Monday 16 September 2013

Calibrating the Model

Calibrating the Model
It was Kydland and Prescott (1982) who first demonstrated that a general
equilibrium real business cycle model, driven by exogenous technological
shocks, was capable of generating time series data that possessed the statistical
properties of US business cycles over the period 1950–79. However,
real business cycle theorists have not generally attempted to provide models
capable of conventional econometric testing but have instead tended to
focus on providing numerical examples of a more general theory of
fluctuations. In order to examine the quantitative implications of their mod
els, real business cycle theorists have developed a method known as ‘calibration’
or ‘computational experiments’. Cooley (1997) defines calibration
as ‘a strategy for finding numerical values for the parameters of artificial
economies’ and involves a ‘symbiotic relationship between theory and measurement’.

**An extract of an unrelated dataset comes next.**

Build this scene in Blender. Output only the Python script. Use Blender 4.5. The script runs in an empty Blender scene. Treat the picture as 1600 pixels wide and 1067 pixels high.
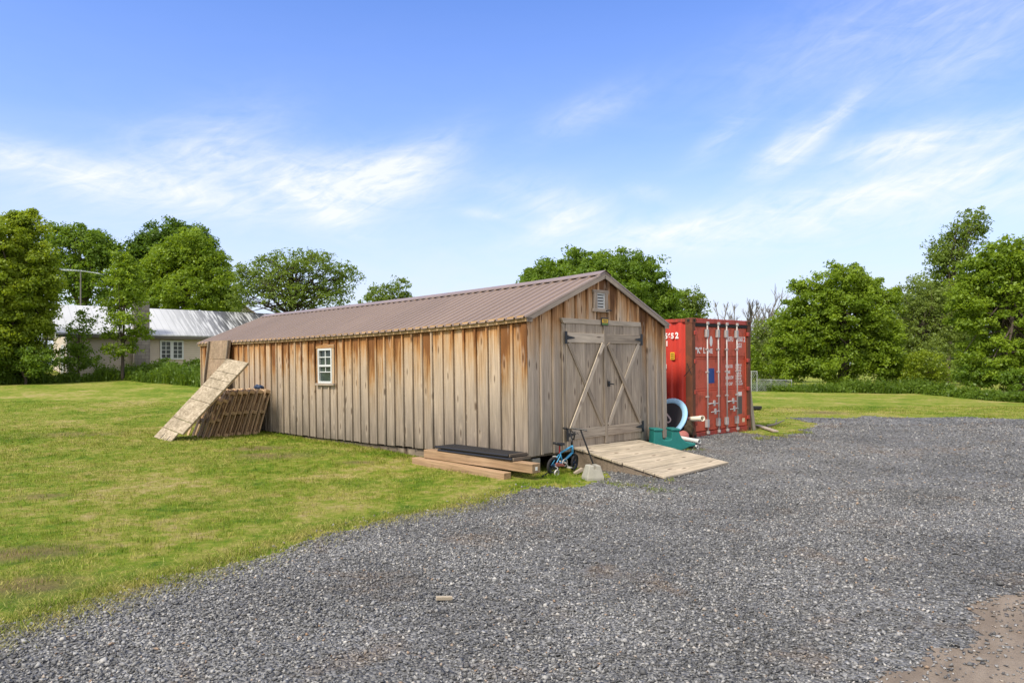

The calibration strategy consists of the following steps (see
Kydland and Prescott, 1982, 1991, 1996; Plosser, 1989; Backhouse, 1997b;
Abel and Bernanke, 2001):
1. Pose a question relating to a specific issue of concern, for example an
important policy issue such as ‘What is the quantitative nature of
fluctuations caused by technology shocks?’

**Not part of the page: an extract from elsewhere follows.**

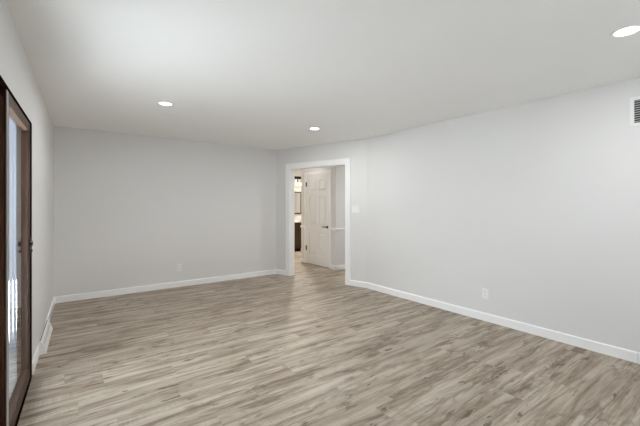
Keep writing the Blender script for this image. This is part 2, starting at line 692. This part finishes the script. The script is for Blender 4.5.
# ------------------------------------------------------------------ door_1: sliding patio door
d1 = thing('door_1', 'dark brown wooden sliding patio door in the left wall', 'patio door', at(F_left, 0), None, 'structure')
s0, s1 = PD0 * LK, PD1 * LK
bm = BM()
JT = 0.024
JH = 0.010
box(bm, (s1 - JT, -0.010, 0), (s1 + 0.022, 0.074, PDH + 0.0), 0.002)
box(bm, (s0 - 0.022, -0.010, 0), (s0 + JT, 0.074, PDH + 0.0), 0.002)
obj('side_jamb', bm, 'stain_dark', d1)
bm = BM(); box(bm, (s0 - 0.022, -0.006, PDH - JH), (s1 + 0.022, 0.074, PDH + 0.010), 0.002)
obj('head_jamb', bm, 'stain_dark', d1)
bm = BM(); box(bm, (s0 + JT, -0.012, 0.0), (s1 - JT, 0.074, 0.020), 0.003)
obj('sill', bm, 'stain_dark', d1)


def panel(a, b, n0, n1, z0, z1, st, rt, rb):
    p = BM()
    box(p, (a + st, n0, z0), (b - st, n1, z0 + rb), 0.003)
    fr = obj('panel_bottom_rail', p, 'stain_h_lit', d1)
    p = BM(); box(p, (a + st, n0, z1 - rt), (b - st, n1, z1), 0.003)
    obj('panel_top_rail', p, 'stain_h_lit', d1)
    p = BM(); box(p, (a, n0, z0), (a + st, n1, z1), 0.003)
    sa = obj('panel_stile', p, 'stain', d1)
    p = BM(); box(p, (b - st, n0, z0), (b, n1, z1), 0.003)
    sb = obj('panel_stile', p, 'stain', d1)
    p = BM(); nm = n0 + 0.55 * (n1 - n0)
    box(p, (a + st - 0.004, nm, z0 + rb - 0.004), (b - st + 0.004, nm + 0.005, z1 - rt + 0.004))
    obj('glass_pane', p, 'glass', d1)
    return sa, sb


sa, sb = panel(2.485, s1 - JT - 0.001, -0.004, 0.036, 0.021, PDH - JH - 0.002, 0.075, 0.068, 0.095)
panel(s0 + JT + 0.001, 2.55, 0.040, 0.070, 0.021, PDH - JH - 0.002, 0.075, 0.068, 0.095)
p = BM(); box(p, (2.476, 0.002, 0.022), (2.4852, 0.034, PDH - JH - 0.003), 0.001)  # near-black strip added over the panel's end face to darken it
obj('dark_end_strip', p, 'stain_dark', d1)
p = BM(); box(p, (2.488, -0.0065, 0.024), (2.530, -0.0035, PDH - JH - 0.006), 0.001)  # pale strip gives the near stile face its lit look
obj('lit_stile_strip', p, 'lit_slot_grey', sa)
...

2. Use a ‘well-tested’ theory, where ‘theory’ is interpreted as a specific set
of instructions about how to build the imitation economy.
3. Construct a model economy and select functional forms. Kydland and
Prescott (1982) utilize the basic stochastic neoclassical growth model as
the cornerstone of their model.
4. Provide specific algebraic forms of the functions used to represent production
and consumption decisions. For example, a specific Cobb–Douglas
production function is used by Plosser (1989).

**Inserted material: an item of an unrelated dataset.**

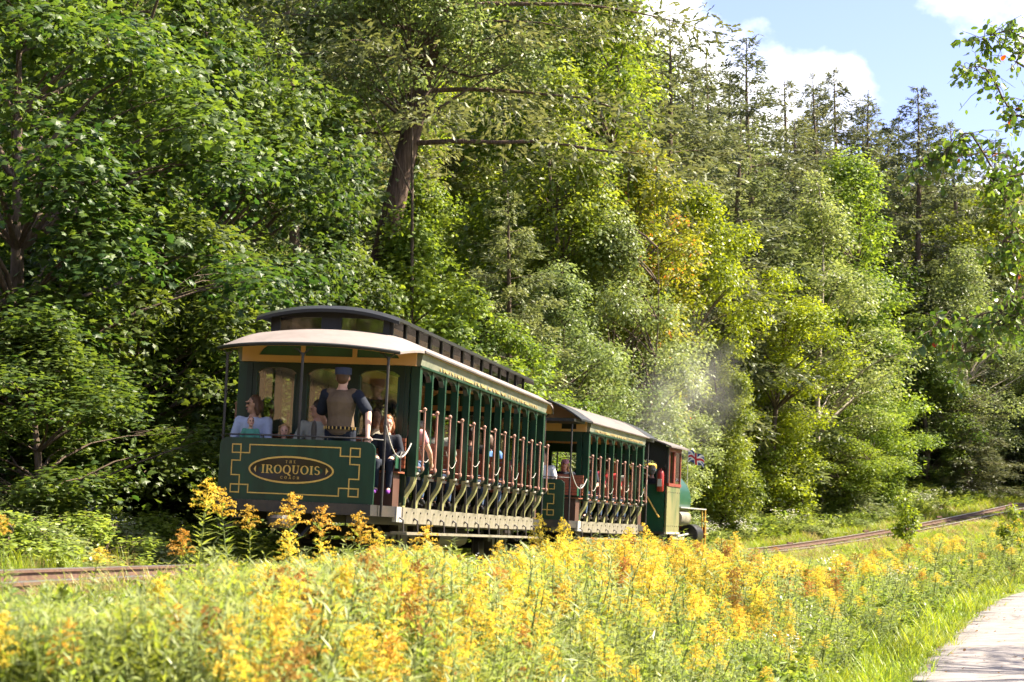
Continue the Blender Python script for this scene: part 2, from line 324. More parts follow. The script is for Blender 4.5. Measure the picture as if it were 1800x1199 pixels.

5. Calibrate the model economy using data from pre-existing microeconomic
studies and knowledge of the ‘stylized facts’. Where no information
exists select values for parameters so that the model is capable of mimicking
the real-world behaviour of variables.
6. The calibration exercise then involves simulating the effect of subjecting
the model to a series of random technology shocks using a computer.
7. The impact that these shocks have on the key macroeconomic variables
is then traced out so that the results can be compared with the actual
behaviour of the main macroeconomic time series.
8. Run the experiment and compare the equilibrium path of the model
economy with the behaviour of the actual economy. Use these types of
simulations to answer questions relating to the important issues initially
identified under (1).
In their seminal 1982 paper Kydland and Prescott use the neoclassical growth
model and follow the calibration/simulation procedure to see if the model can
explain aggregate fluctuations when the model economy is subject to technology
shocks. As Prescott (1986) recalls, ‘the finding that when uncertainty in
the rate of technological change is incorporated into the growth model it
displays business cycle phenomena was both dramatic and unanticipated’.
The simulations carried out by Kydland, Prescott and Plosser produced some
impressive results in that their models are able to mimic an actual economy
with respect to some important time series data. These simulations indicate
that a competitive economy hit by repeated technology shocks can exhibit the
kind of fluctuations that are actually observed.
On the negative side, one of the problems with calibration is that it currently
does not provide a method that allows one to judge between the
performance of real and other (for example Keynesian) business cycle models.
As Hoover (1995b) notes, ‘the calibration methodology, to date, lacks
any discipline as stern as that imposed by econometric methods … Above all,
it is not clear on what standards competing, but contradictory, models are to
be compared and adjudicated.’ Nevertheless calibration has provided an important
new contribution to the methodology of empirical macroeconomic
research. While initially the calibration methodology was focused on business
cycle research, more recently calibrated models have been used to
investigate issues in public finance, economic growth, industry, firm and
plant dynamics and questions related to the choice of economic policy (Cooley,
1997). For more detailed discussions and critiques of the calibration methodology
see Kydland and Prescott (1991, 1996); Summers (1991a); Quah (1995);
Hoover (1995b); Wickens (1995); Hansen and Heckman (1996); Sims (1996);
Cooley (1997); Hartley et al. (1998).